Par suite de ces ventes et reventes successives, il peut arriver que le dernier acheteur d’une filière soit le vendeur primitif. C’est ce qu’on appelle une filière tournante. Sur les places anglaises et américaines, ainsi qu’à Brème, cette opération est appelée ring (anneau).

Lorsque la filière est arrivée aux mains d’une personne, qui n’a pas elle-même revendu, elle est arrêtée.
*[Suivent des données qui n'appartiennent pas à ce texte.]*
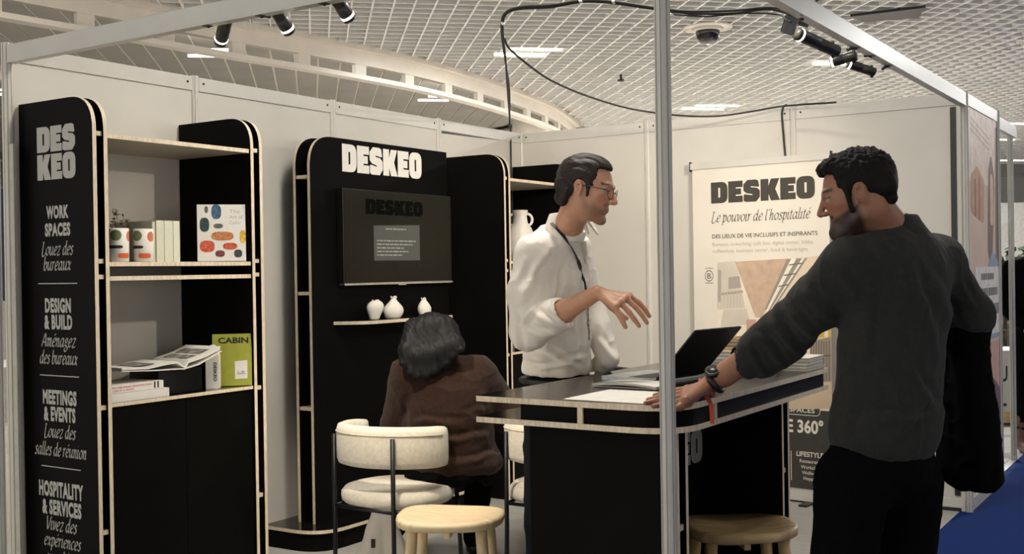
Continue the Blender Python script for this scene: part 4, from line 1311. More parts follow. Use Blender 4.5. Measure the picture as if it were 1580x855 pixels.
# left beam (y = -4)
def lspot(pb, pj, pt, phd, yt, yh, label, e, aim=None):
    b = on(*pb, 1, -4.0); b[2] = ZB
    j = on(*pj, 1, -3.96)
    return spot('spotlight', b, j, on(*pt, 1, yt), on(*phd, 1, yh), .024, label, e, aim=aim, ang=62)
lspot((320, 26), (336, 36), (352, 20), (340, 66), -3.95, -3.87, 'black spotlight on the left beam, leftmost of three', SPE * .35, (0.9, -3.0, 0.4))
lspot((402, 8), (416, 26), (421, 8), (447, 50), -3.95, -3.86, 'black spotlight on the left beam, second of three', SPE * 3.6, (1.2, -2.9, 0.45))
lspot((500, -15), (508, 0), (512, -12), (540, 30), -3.95, -3.86, 'black spotlight on the left beam, rightmost of three', SPE * 2.6, (1.0, 0.0, 1.3))
# right beam (x = 3)
def rspot(pb, pt, phd, xt, xh, label, e, r=.026, aim=None, ang=85):
    b = on(*pb, 0, 3.0); b[2] = ZB
    tl = on(*pt, 0, xt)
    return spot('spotlight', b, (tl + b) / 2, tl, on(*phd, 0, xh), r, label, e, ring_at=0.93, aim=aim, ang=ang)
rspot((1322, 62), (1292, 80), (1230, 52), 2.94, 2.84, 'large black spotlight with white ring, nearest in the right cluster', SPE * 2.0, aim=(0.1, -3.25, 1.15), ang=40)
rspot((1345, 80), (1322, 86), (1282, 96), 2.95, 2.84, 'pale lit spotlight in the middle of the right cluster', SPE * 2.3, .022, aim=(0.0, -0.4, 1.5))
rspot((1372, 96), (1350, 112), (1308, 98), 2.95, 2.85, 'black spotlight hanging lowest in the right cluster', SPE * 2.0, .021, aim=(0.7, 0.0, 1.5))
def flood(pts_px, x0, label):
    c = on(*pts_px, 0, x0)
    f = thing('flood_lamp', tuple(c), label, 'spotlight')
    box('housing', (-.022, -.03, -.035), (.022, .03, .035), mat('flood_grey', (92, 94, 94), 0.4, 0.4), f, world=False, bevel=.004)
    box('face', (-.026, -.026, -.031), (-.022, .026, .031), M_dark, f, world=False)
    tube('stem', [(0, 0, .035), (.02, .01, .07), (.05, .02, .09)], .006, M_dark, f, 8, world=False)
    f.rotation_euler = (0.25, 0.35, 0.3)
flood((1220, 38), 2.93, 'grey box floodlight at the left end of the right cluster')
flood((1243, 26), 2.95, 'grey box floodlight next to the cable end')

# ================================================================== cables
cab_ = thing('cable_bundle', (0.1, -0.2, 2.4), 'thick black cable bundle running from the wall corner to the right beam', 'cable')
def cpts(lst):
    return [at(x, y, d) for x, y, d in lst]
c_main = [(790, 300, 7.9), (790, 250, 7.9), (789, 204, 7.85), (784, 150, 7.0), (780, 90, 6.0), (776, 50, 5.3), (779, 24, 5.0), (800, 14, 4.85), (850, 11, 4.7), (895, 3, 4.6), (940, 4, 4.5), (1005, 13, 4.4), (1060, 20, 4.3), (1130, 20, 4.2), (1190, 14, 4.1), (1240, 30, 4.05)]
tube('main_cable', catmull([np.array(v) for v in ((.022, -.172, 1.70), (.022, -.172, 2.0), (.022, -.172, 2.30), (.02, -.172, 2.425))] + cpts(c_main[3:]), 5), .0055, M_cable, cab_, 8)
c2_ = [(786, 197, 7.80), (786, 140, 7.0), (778, 82, 6.0), (774, 46, 5.3), (778, 22, 4.98), (802, 11, 4.83), (852, 8, 4.68), (897, 1, 4.58), (942, 2, 4.48), (1006, 11, 4.38), (1060, 17, 4.28), (1130, 16, 4.18), (1190, 11, 4.09), (1222, 18, 4.0), (1238, 22, 4.0)]
tube('second_cable', catmull(cpts(c2_), 5), .0055, M_cable, cab_, 8)
tube('third_cable', catmull(cpts([(1040, 22, 4.3), (1090, 25, 4.25), (1150, 20, 4.2), (1200, 22, 4.15), (1212, 30, 4.1), (1220, 34, 4.05)]), 5), .004, M_cable, cab_, 8)
for q in ((776, 36, 5.1), (896, 2, 4.57), (947, 3, 4.47)):
    p = at(*q)
    tube('cable_tie', [p - np.array([.004, 0, .002]), p + np.array([.004, 0, .002])], .0095, M_white, cab_, 10)
sg = tube('sagging_cable', catmull(cpts([(779, 60, 5.4), (786, 75, 5.5), (815, 100, 5.7), (850, 124, 5.9), (900, 146, 6.2), (960, 165, 6.5), (1010, 174, 6.6), (1060, 179, 6.7), (1110, 179, 6.75), (1160, 172, 6.75), (1200, 165, 6.75), (1230, 162, 6.70), (1290, 158, 6.5)]), 5), .0055, M_cable, None, 8)
tag(sg, 'thin black cable sagging across above the right wall', 'cable')
dr = tube('drop_cable', catmull([(1.965, -.012, 2.425), (1.945, -.020, 2.41), (1.935, -.022, 2.36), (1.945, -.022, 2.2), (1.955, -.022, 2.05), (1.95, -.022, 1.9)], 6), .006, M_cable, None, 8)
tag(dr, 'black cable dropping down the right wall behind the banner', 'cable')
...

Le livrataire, comme on l’appelle, doit prendre livraison et payer le prix dans un délai strictement déterminé, car on veut éviter la prolongation indue du règlement de la filière. S’il ne prend pas livraison ou ne paye pas, il est exécuté, c’est-à-dire que la marchandise est revendue à ses risques et que

  1. La filière sous le nom d’overweysing est décrite dans le Traité général du commerce de Samuel Ricard (4e édit. Amsterdam, 1721), pp. 48-49. Vraisemblablement elle devait être pratiquée sur les places italiennes auparavant. En France, elle est mentionnée pour la première fois dans un jugement du Tribunal de commerce de Marseille de 1823.
  2. En même temps qu’un avis de livraison, la filière peut être un ordre de livraison créé par le détenteur de la marchandise. Cet ordre spécialise alors la marchandise. Certains règlements, ceux des farines et des sucres, à Paris, notamment, exigent en ce cas que la filière, pour circuler, soit visée par les magasins généraux détenteurs, qui certifient la présence de la marchandise à l’entrepôt sous son numéro d’entrée. Pour les huiles à Paris on peut créer des filières sans marchandise, en spécialisant le lot qui fait l’objet de la livraison seulement lorsqu’on remet au receveur un bon de livraison.